Clinton Comes Out Against Sanders on Israel’s Use of Force During 2014 War

US Democratic Presidential hopeful Hillary Clinton speaks during the American Israel Public Affairs Committee (AIPAC) 2016 Policy Conference at the Verizon Center in Washington, DC, March 21, 2016.

JERUSALEM – Democratic presidential hopeful Hillary Clinton on Sunday expressed support for Israel’s right to defend itself against Palestinian terrorism, setting herself apart from rival Bernie Sanders, who infuriated Jews and Israelis when he wrongly claimed that Israel had probably killed “more than 10,000” Palestinian civilians in the 2014 Gaza war.

“Hamas provokes Israel. They often pretend to have people in civilian garb acting as though they are civilians who are Hamas fighters,” Clinton told CNN’s State of the Union talk show on Sunday.

“When your soldiers are under attack, you have to respond,” Clinton said.

“It’s a very different undertaking for Israel to target those who are targeting them.

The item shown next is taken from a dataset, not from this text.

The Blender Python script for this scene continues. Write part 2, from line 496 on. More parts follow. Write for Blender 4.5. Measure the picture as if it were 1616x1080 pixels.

And I think Israel has had to defend itself, has a right to defend itself.”

Speaking on the same TV program, Sanders repeated his view that Israel used “disproportionate” force during its war against Hamas two years ago.

The self-styled socialist was in hot water last week, when during a meeting with the editorial board of the New York Daily News he asserted that Israel killed more than 10,000 innocent civilians during the war.

Sanders was immediately corrected by his hosts [the death toll in Gaza was around 2,200, with Israel saying 45 percent or less were civilians, and Hamas claiming most of those killed were non-combatants], but he kept to his view that Israel’s use of force was “disproportionate.”

His comments were later slammed by the Anti Defamation League and Israeli politicians.

Sanders’ campaign issued a clarification of his comments, which was welcomed by the ADL.

In his interview with CNN on Sunday, the Democratic candidate revealed an embarrassing degree of cluelessness on matters of foreign policy.

Asked about criticism from Michael Oren, an Israeli lawmaker who previously served as Israel’s ambassador to the US from 2009 to 2013 and called Sanders’ comments a “blood libel,” Sanders responded, “Who is Mr. Oren?”

Told who Oren was, Sanders said Oren attacked him “for a statement I did not make.”

Acknowledging his error in citing the death toll, Sanders repeated his comment on the use of disproportionate force.

“Was Israel’s response disproportionate? I think it was,” the Vermont senator said.